In reality, it says, “the back-breaking control of the regime over the entire economic system and the astonishing growth of extremely disruptive and obstructive rules and regulations severely limit freedom of action, leaving little or no room for genuine free-market competition in Iran.”

Dissidents say the Joint Comprehensive Plan of Action has further emboldened Iran, as opposed to moderating its expansion-minded leaders. Crackdowns and hangings of opposition figures have increased.

Iran’s adventures abroad have expanded. The regime has built an army of 100,000 Shiite militiamen to fight the Islamic State but also can be called upon to keep the Iraqi government in line with Tehran’s priorities. The MEK blames the Quds force for many of the atrocities in and around the Syrian city of Aleppo, which now lies in rubble.

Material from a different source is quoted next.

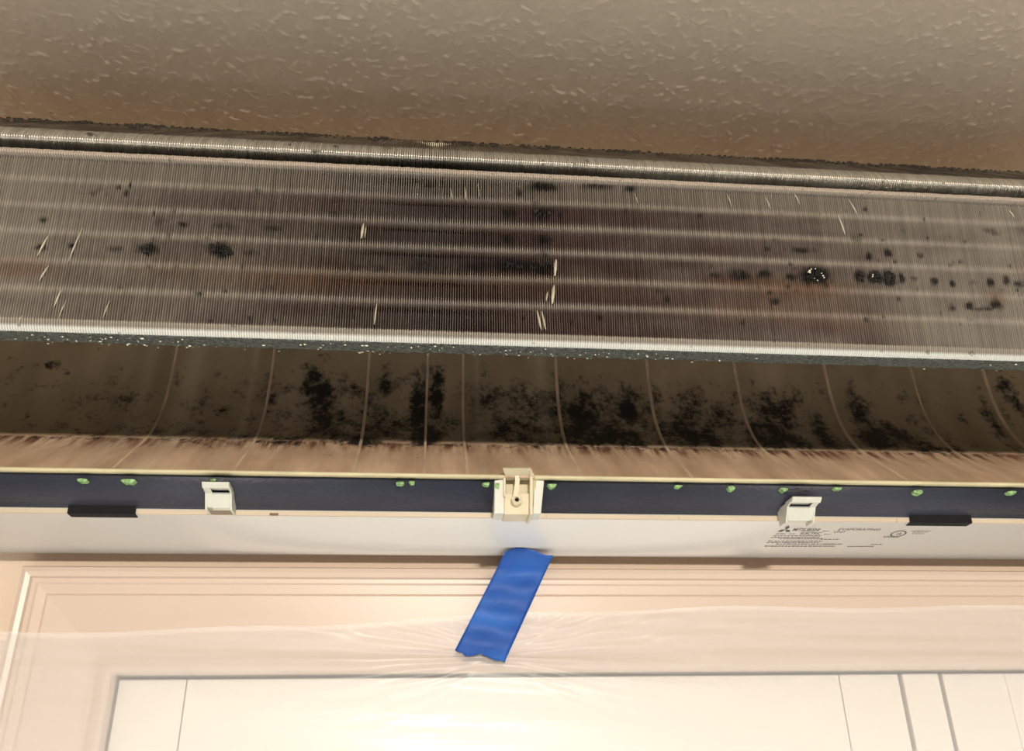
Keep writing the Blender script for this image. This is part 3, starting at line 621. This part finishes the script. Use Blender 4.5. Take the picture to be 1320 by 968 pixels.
dashes([(1000, 1012, 688.2, .8), (1017, 1024, 688.2, .8), (1060, 1068, 684.6, .6), (1062, 1070, 688.6, .6), (997, 1058, 690.8, .8), (994, 1056, 692.8, .8), (1004, 1060, 694.6, .8), (1058, 1082, 695.4, .8), (990, 1060, 697.6, .8), (988, 1056, 699.6, .8), (1000, 1078, 701.4, .8), (1060, 1085, 701.4, .8), (985, 1076, 704.4, 1.2), (1092, 1126, 704.6, .9), (1122, 1136, 701.8, .8), (1139, 1156, 691.6, .7), (1138, 1158, 692.8, .6)], M['ink'])
dashes([(1176, 1196, 686.2, .9), (1175, 1192, 688.2, .9), (1174, 1200, 684.6, .8)], M['inklight'])
# round certification mark
c0, up = on_und(1158, 687.8); V = []; Fs = []
for (rx, cx) in ((.0058, 0),):
    n = 32
    for i in range(n):
        a = i*2*math.pi/n
        for r in (1, .8): V.append(c0+Vector((math.cos(a)*.0062*r, 0, 0))+up*(math.sin(a)*.0062*r)+Vector((0, 0, -.00016)))
    for i in range(n): j = (i+1) % n; Fs.append((2*i, 2*j, 2*j+1, 2*i+1))
link('round_mark', mesh('round_mark', V, Fs), M['ink'], LABEL)
text('UL', 1154.5, 689.2, 6.5, 3.0, M['ink'])

# ------------------------------------------------------------------ blue tape
nu, nv = 14, 60
path = smooth([(-.036, 2.1185), (-.030, 2.1170), (-.024, 2.1120), (-.0235, 2.1050), (-.0225, 2.095), (-.0225, 2.075), (-.0225, 2.06), (-.0225, 2.03)], 2)
PT, stt = resample(path, 400)
def tape_pt(u, v):
    # left and right edges run along two slanted lines
    L0, L1 = (651, 712), (586.5, 838); R0, R1 = (713, 716), (651, 852)
    zz0 = PT[0, 1]; 
    L = L1[0]-L0[0]
    e0 = (L0[0]*(1-v)+L1[0]*v, L0[1]*(1-v)+L1[1]*v); e1 = (R0[0]*(1-v)+R1[0]*v, R0[1]*(1-v)+R1[1]*v)
    px = e0[0]*(1-u)+e1[0]*u; py = e0[1]*(1-u)+e1[1]*u
    return px, py
V = []; Fs = []
for j in range(nv+1):
    for i in range(nu+1):
        u, v = i/nu, j/nv; px, py = tape_pt(u, v)
        if v < .12: py += -7.5*(1-v/.12)*math.sin(math.pi*min(1, u*1.2)**.8)**1 if u < .83 else 0
        if j == nv: py += 2.2*math.sin(u*9)+R.uniform(-1.2, 1.2)+ (2.5 if .2 < u < .5 else 0)
        if v > .9 and j < nv: py += (v-.9)*10*(2.2*math.sin(u*9))*.4
        Y = -.0262-.0018*math.sin(v*23)*(.4+.3*math.sin(u*3)) - .0006*math.sin(u*7+v*5)
        if v < .16: k = 1-v/.16; Y -= .012*k**1.5
        V.append(tuple(aty(px, py, Y)))
for j in range(nv):
    for i in range(nu): a = j*(nu+1)+i; Fs.append((a, a+1, a+nu+2, a+nu+1))
TAPE = link('painters_tape', fix(mesh('painters_tape', V, Fs, True)), M['tape']); m = TAPE.modifiers.new('s', 'SOLIDIFY'); m.thickness = .0002
tag(TAPE, 'torn strip of blue masking tape hanging slanted below the air conditioner', 'tape')

# ------------------------------------------------------------------ clear sheet over the casing and door
nx, nz = 420, 220; V = []; Fs = []
fx0, fx1 = -.62, .95
gx = np.linspace(fx0, fx1, nx); ztl = zat(812, -.022, 60); ztr = zat(772, -.022, 1300); 
xt = float(aty(640, 845, -.02)[0]); zt_ = zat(846, -.02)
for i in range(nx):
    x = gx[i]; k = (x+.3)/.9; zt0 = ztl+(ztr-ztl)*min(max(k, 0), 1)+.003*math.sin(x*9)+.0012*math.sin(x*31)
    if abs(x-.04) < .1: zt0 += .0
    for j in range(nz):
        v = (j/(nz-1))**1.6; z = zt0*(1-v)+1.55*v
        ang = math.atan2(z-zt_, abs(x-xt)+.02)
        d = math.hypot(x-xt, (z-zt_)*3)
        wr = .0016*math.sin(ang*60+math.sin(x*14)*1.5)*math.exp(-((z-2.05)/.035)**2)*min(1, abs(x-xt)/.05)
        wr += .0010*math.sin(z*520+x*22+2*math.sin(x*7))*math.exp(-((z-2.052)/.03)**2)
        wr += .0009*math.sin(z*130+x*5+math.sin(x*4)*2)
        V.append((x, -.0222+wr*.9, z))
for i in range(nx-1):
    for j in range(nz-1): a = i*nz+j; Fs.append((a, a+1, a+nz+1, a+nz))
SH = link('plastic_sheet', mesh('plastic_sheet', V, Fs, True), M['film'])
tag(SH, 'thin clear plastic sheet with fine creases draped over the white door and its casing', 'plastic sheet')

All the while, Iran has remained in perpetual recession, with double-digit inflation and unemployment. The World Bank says its poverty rate is 9 percent based on a poverty line of $5.50 a day. The U.S. poverty rate is $24,250 for a family of four.

The World Bank is predicting 4 percent economic growth this year as a result of new foreign investment.

The e-book says the West is falling for Iran’s argument that sanctions stifled its state-directed economy.

“International sanctions were never the cause of Iran’s economic ills, which is why their lifting has not provided the cure,” it says. “There are systemic, entrenched forces at play that have to do with the nature and sociopolitical roots of the political system in power today.”

Where is Ayatollah Khamenei spending his newfound wealth?

A priority is ballistic missiles, some of which are capable of carrying nuclear warheads. The book estimates that Iran has spent $11 billion alone on ICBMs from rogue state North Korea, based on a 2009 agreement.

Military spending has gone from $3 billion annually in 2008 to $13 billion in 2015. Tehran spends another $3.4 billion annually on internal security and $1.4 billion annually on the “export of fundamentalism.”

It all adds up, the dissidents say, to “an economy allocated to terrorism, suppression and warmongering.”

The group’s estimate for the billions of dollars spent in Syria comes from analyzing the salaries of the thousands of fighters Iran pays and the cost of operations. There is no official government budget number.

The security spending has increased from a 17 percent share of the annual budget to 30 percent, squeezing out public welfare and infrastructure.

“This rising trend is further proof of the hypothesis presented in this book that the overhaul of the Iranian economy is geared towards ensuring the survival of the velayat-e faqih system.”

“Velayat-e faqih” is the Persian name for the Islamic government and its justification for economic control, as expounded by the Islamic Revolution’s first leader, Ayatollah Ruhollah Khomeini, who seized power in 1979. Ayatollah Khamenei said recently that the revolution continues.

The environment has not been spared. The regime’s penchant for building dams and redirecting rivers has destroyed water resources such as Lake Urmia, which today is a dry bed of salt.

These water resources are often redirected to succor Iran’s top priority: nuclear power and weapons development.

“It results from a willful calculation to ensure the survival of a regime that has brought about the collapse of the country’s natural resources,” the book says.